Posted at 5:26 PM, Mar 14, 2019
and last updated 2019-03-15 14:17:20-04

CLEVELAND — There are hundreds of thousands of Ohioans on the road right now with suspended licenses, and experts said many struggle to pay escalating reinstatement fines. A new program in Cleveland was designed in hopes to curb costs and get drivers back in the right lane of the law.

Cleveland Municipal Court has created a special hotline that will be open Friday from 9:00 a.m. to 6:00 p.m., where volunteers and staff in the criminal justice system will take calls and answer questions about the Bureau of Motor Vehicles Reinstatement Reduction Program.

The BMV Reinstatement Fee Amnesty Initiative went into effect January 31, creating a six-month program for driver license reinstatement fee reduction and waiver for offenders whose driver licenses have been suspended for specific violations.

Experts claim over 400,000 Ohio drivers will qualify for the program and 40,000 of drivers are in Cleveland.

Judge Emanuella Groves said the word has not gotten out sufficiently to people who could benefit the most, so an ad campaign for the hotline started last weekend.

“We just felt this was the most effective and productive way to get the information out, and to provide people with an opportunity to really take advantage of a very limited chance to clear up their problems with the DMV," Groves said.

She said the problems for thousands are serious, with families needing to drive to work to earn a living, but barely able to pay for food for their families.

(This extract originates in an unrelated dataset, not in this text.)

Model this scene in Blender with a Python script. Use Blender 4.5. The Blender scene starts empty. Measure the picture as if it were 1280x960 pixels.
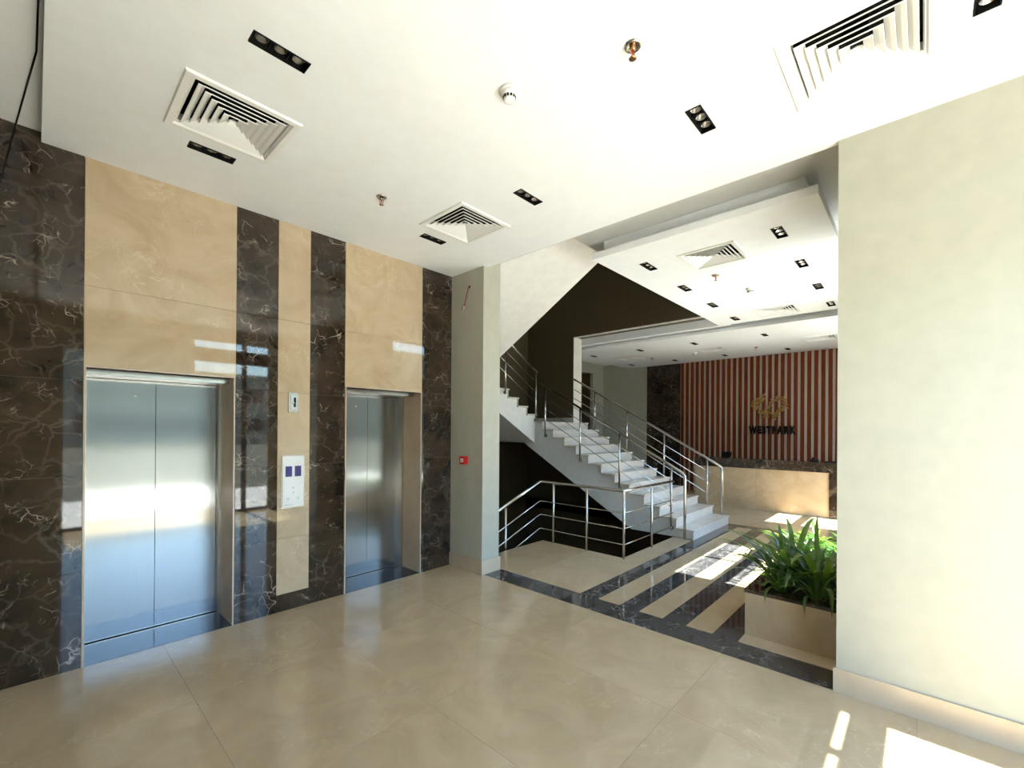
import bpy, bmesh, math, random
from mathutils import Vector, Matrix
random.seed(7)
sc = bpy.context.scene
C = sc.collection
# ---------------------------------------------------------------- camera
cam_d = bpy.data.cameras.new('camera'); cam = bpy.data.objects.new('camera', cam_d); C.objects.link(cam)
F_PX = 553.83
cam_d.sensor_width = 36; cam_d.lens = F_PX*36/1280; cam_d.shift_y = (535.02-480)/1280; cam_d.clip_start = .02
yaw, pitch, roll = 0.748133, 0.002536, -0.006368
fw = Vector((math.cos(yaw)*math.cos(pitch), math.sin(yaw)*math.cos(pitch), math.sin(pitch)))
rt = Vector((math.sin(yaw), -math.cos(yaw), 0)); dn = fw.cross(rt)
r2 = math.cos(roll)*rt + math.sin(roll)*dn; d2 = -math.sin(roll)*rt + math.cos(roll)*dn
M = Matrix((r2, -d2, -fw)).transposed().to_4x4(); M.translation = (0, 0, 1.65)
cam.matrix_world = M; sc.camera = cam
# ---------------------------------------------------------------- sky, sun, exposure
TAN_E = 1.846
w = bpy.data.worlds.new('world'); sc.world = w; w.use_nodes = True
nt = w.node_tree; bg = nt.nodes['Background']
sky = nt.nodes.new('ShaderNodeTexSky'); sky.sky_type = 'NISHITA'; sky.sun_disc = False
sky.sun_elevation = math.atan(TAN_E); sky.sun_rotation = math.pi; sky.air_density = 1.2; sky.dust_density = .05; sky.ozone_density = 3.0
nt.links.new(sky.outputs[0], bg.inputs[0]); bg.inputs[1].default_value = .42
sun_d = bpy.data.lights.new('sun', 'SUN'); sun = bpy.data.objects.new('sun', sun_d); C.objects.link(sun)
sun_d.energy = 16.0; sun_d.color = (1.0, .97, .93); sun_d.angle = math.radians(.53)
sun.location = (2, -12, 20); sun.rotation_euler = Vector((0, 1, -TAN_E)).to_track_quat('-Z', 'Y').to_euler()
vs = sc.view_settings; vs.view_transform = 'Standard'; vs.look = 'None'; vs.gamma = 1; vs.use_curve_mapping = False
vs.exposure = 2.05
sc.cycles.blur_glossy = .25
# ---------------------------------------------------------------- materials
def new_mat(name):
    m = bpy.data.materials.new(name); m.use_nodes = True
    n = m.node_tree.nodes; return m, n, m.node_tree.links, n['Principled BSDF']
def ramp(n, stops):
    r = n.new('ShaderNodeValToRGB'); e = r.color_ramp.elements
    e[0].position, e[0].color = stops[0][0], (*stops[0][1], 1)
    e[1].position, e[1].color = stops[-1][0], (*stops[-1][1], 1)
    for p, c in stops[1:-1]:
        k = e.new(p); k.color = (*c, 1)
    return r
def coords(n, l, per_piece=True):
    g = n.new('ShaderNodeNewGeometry')
    if not per_piece: return g.outputs['Position']
    oi = n.new('ShaderNodeObjectInfo'); mu = n.new('ShaderNodeVectorMath'); mu.operation = 'SCALE'
    mu.inputs[0].default_value = (17.3, 29.1, 11.7); l.new(oi.outputs['Random'], mu.inputs['Scale'])
    ad = n.new('ShaderNodeVectorMath'); l.new(g.outputs['Position'], ad.inputs[0]); l.new(mu.outputs[0], ad.inputs[1])
    return ad.outputs[0]
def noise(n, l, co, scale, detail=4, rough=.5, dist=0):
    t = n.new('ShaderNodeTexNoise'); l.new(co, t.inputs['Vector'])
    t.inputs['Scale'].default_value = scale; t.inputs['Detail'].default_value = detail
    t.inputs['Roughness'].default_value = rough; t.inputs['Distortion'].default_value = dist
    return t.outputs['Fac']
def math_n(n, l, op, a, b=None, clamp=False):
    m = n.new('ShaderNodeMath'); m.operation = op; m.use_clamp = clamp
    for i, v in enumerate((a, b)):
        if v is None: continue
        if isinstance(v, (int, float)): m.inputs[i].default_value = v
        else: l.new(v, m.inputs[i])
    return m.outputs[0]
def mixc(n, l, fac, a, b):
    m = n.new('ShaderNodeMix'); m.data_type = 'RGBA'
    for i, v in ((0, fac), (6, a), (7, b)):
        if isinstance(v, tuple): m.inputs[i].default_value = (*v, 1)
        elif isinstance(v, (int, float)): m.inputs[i].default_value = v
        else: l.new(v, m.inputs[i])
    return m.outputs[2]
def vein(n, l, co, scale, width, dist, detail=3):
    f = noise(n, l, co, scale, detail, .55, dist)
    a = math_n(n, l, 'ABSOLUTE', math_n(n, l, 'SUBTRACT', f, .5))
    return math_n(n, l, 'SUBTRACT', 1.0, math_n(n, l, 'DIVIDE', a, width), True)
def dark_marble(name, base, mid, veincol, rough=.03):
    m, n, l, b = new_mat(name); co = coords(n, l)
    cl = ramp(n, [(.3, base), (.72, mid)]); l.new(noise(n, l, co, 3.2, 6, .6, .8), cl.inputs[0])
    wob = n.new('ShaderNodeTexNoise'); l.new(co, wob.inputs['Vector']); wob.inputs['Scale'].default_value = 3.5; wob.inputs['Detail'].default_value = 4
    sca = n.new('ShaderNodeVectorMath'); sca.operation = 'SCALE'; l.new(wob.outputs['Color'], sca.inputs[0]); sca.inputs['Scale'].default_value = .35
    cod = n.new('ShaderNodeVectorMath'); l.new(co, cod.inputs[0]); l.new(sca.outputs[0], cod.inputs[1])
    def crack(scale, width, mscale, lo, hi):
        vo = n.new('ShaderNodeTexVoronoi'); vo.feature = 'DISTANCE_TO_EDGE'; l.new(cod.outputs[0], vo.inputs['Vector']); vo.inputs['Scale'].default_value = scale
        e = math_n(n, l, 'SUBTRACT', 1.0, math_n(n, l, 'DIVIDE', vo.outputs['Distance'], width), True)
        mk = ramp(n, [(lo, (0, 0, 0)), (hi, (1, 1, 1))]); l.new(noise(n, l, co, mscale, 3), mk.inputs[0])
        return math_n(n, l, 'MULTIPLY', e, mk.outputs[0])
    v1 = crack(6.5, .026, 5.0, .54, .64); v2 = crack(15.0, .045, 8.0, .55, .66); v3 = math_n(n, l, 'MULTIPLY', crack(5.0, .06, 1.8, .42, .62), .16)
    v = math_n(n, l, 'ADD', math_n(n, l, 'MAXIMUM', v1, math_n(n, l, 'MULTIPLY', v2, .55)), v3, True)
    v = math_n(n, l, 'MULTIPLY', v, .95)
    l.new(mixc(n, l, v, cl.outputs[0], veincol), b.inputs['Base Color'])
    b.inputs['Roughness'].default_value = rough; b.inputs['IOR'].default_value = 1.55
    return m
def cream_marble(name, a, c, veincol, rough=.03, vs_=.5):
    m, n, l, b = new_mat(name); co = coords(n, l)
    cl = ramp(n, [(.3, a), (.7, c)]); l.new(noise(n, l, co, 2.2, 6, .62, 1.4), cl.inputs[0])
    mask = ramp(n, [(.45, (0, 0, 0)), (.7, (1, 1, 1))]); l.new(noise(n, l, co, 1.6, 2), mask.inputs[0])
    v = math_n(n, l, 'MULTIPLY', vein(n, l, co, 3.0, .016, 1.8, 4), mask.outputs[0])
    v = math_n(n, l, 'MULTIPLY', v, vs_)
    l.new(mixc(n, l, v, cl.outputs[0], veincol), b.inputs['Base Color'])
    b.inputs['Roughness'].default_value = rough; b.inputs['IOR'].default_value = 1.5
    return m
def paint(name, col, rough=.6, amp=.04, bump=.05, scale=9):
    m, n, l, b = new_mat(name); co = coords(n, l, False)
    lo = tuple(x*(1-amp) for x in col); hi = tuple(min(1, x*(1+amp)) for x in col)
    r = ramp(n, [(.3, lo), (.7, hi)]); l.new(noise(n, l, co, scale, 4), r.inputs[0]); l.new(r.outputs[0], b.inputs['Base Color'])
    b.inputs['Roughness'].default_value = rough
    if bump:
        bp = n.new('ShaderNodeBump'); bp.inputs['Strength'].default_value = bump; bp.inputs['Distance'].default_value = .004
        l.new(noise(n, l, co, 90, 3), bp.inputs['Height']); l.new(bp.outputs[0], b.inputs['Normal'])
    return m
def metal(name, col, rough, aniso=0, brushed=None):
    m, n, l, b = new_mat(name); co = coords(n, l, False)
    b.inputs['Metallic'].default_value = 1
    lo = tuple(x*.93 for x in col)
    mp = n.new('ShaderNodeMapping'); l.new(co, mp.inputs[0]); mp.inputs['Scale'].default_value = brushed or (20, 20, 20)
    f = noise(n, l, mp.outputs[0], 4, 3)
    r = ramp(n, [(.3, lo), (.7, col)]); l.new(f, r.inputs[0]); l.new(r.outputs[0], b.inputs['Base Color'])
    b.inputs['Roughness'].default_value = rough
    if aniso:
        b.inputs['Anisotropic'].default_value = aniso
        t = n.new('ShaderNodeCombineXYZ'); t.inputs[0].default_value = 1; l.new(t.outputs[0], b.inputs['Tangent'])
    return m
MT = {}
MT['dark'] = dark_marble('emperador_marble', (.012, .008, .0055), (.055, .036, .024), (.42, .35, .27))
MT['darkfloor'] = dark_marble('emperador_floor_marble', (.024, .024, .025), (.060, .059, .060), (.42, .40, .38), .06)
MT['cream'] = cream_marble('cream_wall_marble', (.45, .335, .205), (.57, .445, .30), (.74, .63, .47))
MT['floor'] = cream_marble('cream_floor_marble', (.415, .31, .185), (.50, .385, .24), (.70, .60, .44), .075, .4)
MT['base'] = cream_marble('cream_skirting_marble', (.50, .385, .27), (.60, .475, .34), (.7, .6, .48), .2, .3)
MT['step'] = cream_marble('white_step_marble', (.60, .55, .485), (.72, .675, .61), (.45, .42, .40), .18, .5)
MT['wall'] = paint('cream_wall_paint', (.44, .43, .35), .55)
MT['white'] = paint('white_ceiling_paint', (.85, .865, .87), .7, .02)
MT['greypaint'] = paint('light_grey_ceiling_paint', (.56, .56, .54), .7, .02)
MT['stairpaint'] = paint('grey_white_stair_paint', (.66, .67, .66), .6)
MT['brown'] = paint('dark_brown_paint', (.082, .062, .031), .65)
MT['trimwhite'] = paint('white_frame_paint', (.80, .78, .72), .4)
MT['grout'] = paint('grout', (.30, .24, .17), .9)
MT['concrete'] = paint('screed', (.18, .16, .14), .9)
MT['diff'] = paint('white_powder_coat', (.82, .82, .79), .35, .01, 0)
MT['plastic'] = paint('white_plastic', (.80, .79, .76), .35, .01, 0)
MT['black'] = paint('black_enamel', (.004, .004, .004), .6, .05, 0)
MT['black'].node_tree.nodes['Principled BSDF'].inputs['Specular IOR Level'].default_value = .2
MT['blackgranite'] = paint('black_granite', (.012, .012, .014), .07, .3, 0, 60)
MT['steel'] = metal('brushed_steel', (.38, .38, .37), .17, 1.0, (60, 60, .6))
MT['frame'] = metal('steel_frame', (.50, .46, .40), .25)
MT['chrome'] = metal('polished_steel', (.66, .64, .61), .16)
MT['brass'] = metal('copper_sprinkler', (.55, .30, .16), .3)
MT['gold'] = metal('gold_leaf_metal', (.45, .27, .09), .3)
MT['lens'] = metal('lamp_reflector', (.55, .55, .55), .25)
MT['bluescreen'] = paint('violet_display', (.04, .035, .18), .15, .05, 0)
MT['grey'] = paint('grey_print', (.25, .26, .26), .5, .02, 0)
MT['red'] = paint('red_plastic', (.55, .012, .012), .35, .02, 0)
MT['redwire'] = paint('red_wire', (.30, .02, .03), .5, .02, 0)
MT['soil'] = paint('soil', (.018, .012, .008), .95, .4, .3, 30)
MT['paving'] = paint('outdoor_paving', (.62, .59, .54), .8, .12)
MT['garden'] = paint('garden_wall_render', (.34, .34, .28), .8, .1)
MT['lawn'] = paint('dull_grass', (.075, .075, .05), .9, .3)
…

“It’s a choice between whether or not you pay your rent, you pay utilities - and it really is more so an economic problem," Groves said.

Groves said a state law has drivers caught in a loop of repeat violation, making it hard to crawl out of.

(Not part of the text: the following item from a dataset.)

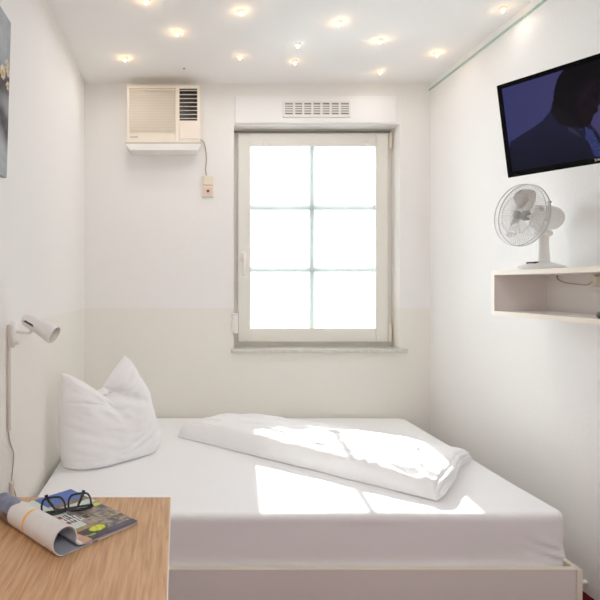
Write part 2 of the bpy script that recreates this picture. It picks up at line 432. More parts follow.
# ---- pillow
def pillow():
    Abase = Vector((-.526, 2.335)); Bbase = Vector((-.115, 2.72)); d = Bbase-Abase
    nrm = Vector((d.y, -d.x)).normalized()
    def onplane(px, py):
        dx = (px-CX)/F; t = (dx*Abase.y-Abase.x)/(d.x-dx*d.y); Y = Abase.y+t*d.y
        return Vector((t, EYE-(py-CY)/F*Y))
    cr = lambda L, k=10: catmull([Vector((*onplane(*p), 0)) for p in L], k)
    left = cr([(63, 462), (59, 440), (58.5, 405), (61, 385), (61.5, 373)])
    topL = cr([(61.5, 373), (70, 375), (84, 382.5), (98, 393)]); topR = cr([(98, 393), (105, 383), (114, 370), (124, 354.5)])
    right = cr([(153, 447), (154.5, 432), (150, 412), (145, 391), (137, 375), (131, 362), (124, 354.5)])
    def samp(P, t):
        L = [0]
        for a, b in zip(P, P[1:]): L.append(L[-1]+(b-a).length)
        x = t*L[-1]
        for i in range(len(P)-1):
            if x <= L[i+1] or i == len(P)-2: return P[i].lerp(P[i+1], (x-L[i])/max(1e-9, L[i+1]-L[i]))
    def top(u): return samp(topL, u/.56) if u < .56 else samp(topR, (u-.56)/.44)
    bl, br = left[0], right[0]
    def bottom(u): p = bl.lerp(br, u); return Vector((p.x, .372+0*u, 0))
    lb = left[0].copy()
    n = 110
    bm = B(); fr, bk = {}, {}
    c00, c10, c01, c11 = bottom(0), bottom(1), top(0), top(1)
    for i in range(n+1):
        for j in range(n+1):
            u, v = i/n, j/n
            Lp, Rp = samp(left, v), samp(right, v)
            Lp = Lp if v > 0 else c00
            P = (1-v)*bottom(u)+v*top(u)+(1-u)*Lp+u*Rp-((1-u)*(1-v)*left[0]+u*(1-v)*right[0]+(1-u)*v*c01+u*v*c11)
            eu = min(u, 1-u); ev = 1-v
            ru = math.sqrt(max(0, 1-(1-min(1, eu/.32))**2)); rvv = math.sqrt(max(0, 1-(1-min(1, ev/.60))**2))
            rb = .86+.14*math.sqrt(max(0, 1-(1-min(1, v/.12))**2)) if v < .12 else 1
            T_ = (.150-.055*v**.8)*(ru**.9)*(rvv**.9)*rb
            # karate-chop dent running down from the notch towards the right side
            a = Vector((.56, 1.0)); b = Vector((.80, .62)); q = Vector((u, v)); ab = b-a
            tt = max(0, min(1, (q-a).dot(ab)/ab.dot(ab))); dist = (q-(a+ab*tt)).length
            dent = (.060*math.exp(-(dist/.05)**2)+.02*math.exp(-(dist/.018)**2))*(1-.6*tt)
            # side of the chop: the left lobe bulges in front of the right horn
            W = Vector((u*7, v*7, 1))
            wr = .007*noise.noise(W)+.0045*noise.noise(Vector((u*5+v*9, v*4-u*3, 4))*1.6)
            # creases: across the right point, down from the chop, and along the base
            for (ca, cb, cw, am) in (((.66, .80), (1.0, .86), .018, -.007), ((.70, .70), (.99, .72), .022, -.008), ((.72, .76), (.97, .79), .016, .004), ((.80, .62), (.90, .42), .030, -.006),
                                     ((.0, .70), (.42, .73), .012, -.004), ((.50, .80), (.62, .60), .030, -.006), ((.60, .62), (.66, .48), .03, .005),
                                     ((.35, .07), (.95, .20), .022, -.008), ((.45, .16), (.98, .30), .020, -.006), ((.15, .05), (.7, .10), .018, .005), ((.05, .10), (.4, .06), .02, -.005)):
                ca = Vector(ca); cb = Vector(cb); cd = cb-ca; tq = (q-ca).dot(cd)/cd.dot(cd); t2 = max(0, min(1, tq))
                ds_ = (q-(ca+cd*t2)).length; wr += 1.8*am*math.exp(-(ds_/cw)**2)*(.35+.65*math.sin(math.pi*t2))
            for F_, sg in ((fr, 1), (bk, -1)):
                dd = T_*(1.0 if sg > 0 else .45)
                dd += (wr - dent)*min(1, T_/.03)
                xy = Abase+d*P.x+nrm*sg*dd
                z = P.y
                if v < .2: z -= 0
                xy.x = max(xy.x, XL+.012)
                F_[i, j] = bm.verts.new((xy.x, xy.y, max(z, MT+.002)))
    for i in range(n):
        for j in range(n):
            bm.faces.new((fr[i, j], fr[i+1, j], fr[i+1, j+1], fr[i, j+1])); bm.faces.new((bk[i, j], bk[i, j+1], bk[i+1, j+1], bk[i+1, j]))
    for i in range(n):
        bm.faces.new((fr[i, 0], bk[i, 0], bk[i+1, 0], fr[i+1, 0])); bm.faces.new((fr[i, n], fr[i+1, n], bk[i+1, n], bk[i, n]))
        bm.faces.new((fr[0, i], fr[0, i+1], bk[0, i+1], bk[0, i])); bm.faces.new((fr[n, i], bk[n, i], bk[n, i+1], fr[n, i+1]))
    bmesh.ops.remove_doubles(bm, verts=bm.verts, dist=.0002)
    for _ in range(2): bmesh.ops.smooth_vert(bm, verts=bm.verts, factor=.5, use_axis_x=True, use_axis_y=True, use_axis_z=True)
    o = obj('pillow', bm, m_soft, None, True, loc=(-.32, 2.54, MT))
    tag(o, 'plump white pillow standing on the mattress by the left wall, its top in two points', 'pillow')
pillow()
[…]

“People may be unsympathetic, but our goal is we want licensed drivers," she said. "We want drivers to be responsible. We want drivers who have found themselves in this web and they can’t get out, that this is the opportunity to get out.”

About three quarters of court dockets pertain to drivers with problems relating to licenses, and Groves said that doesn't mean drivers with DUI's or drug offenses.

The BMV program does not reduce reinstatement fees in cases where the underlying offense is alcohol, drug or weapons-related.

A complete waiver is only available for those who have SNAP cards, or those who can show proof that they are in the SNAP card application process.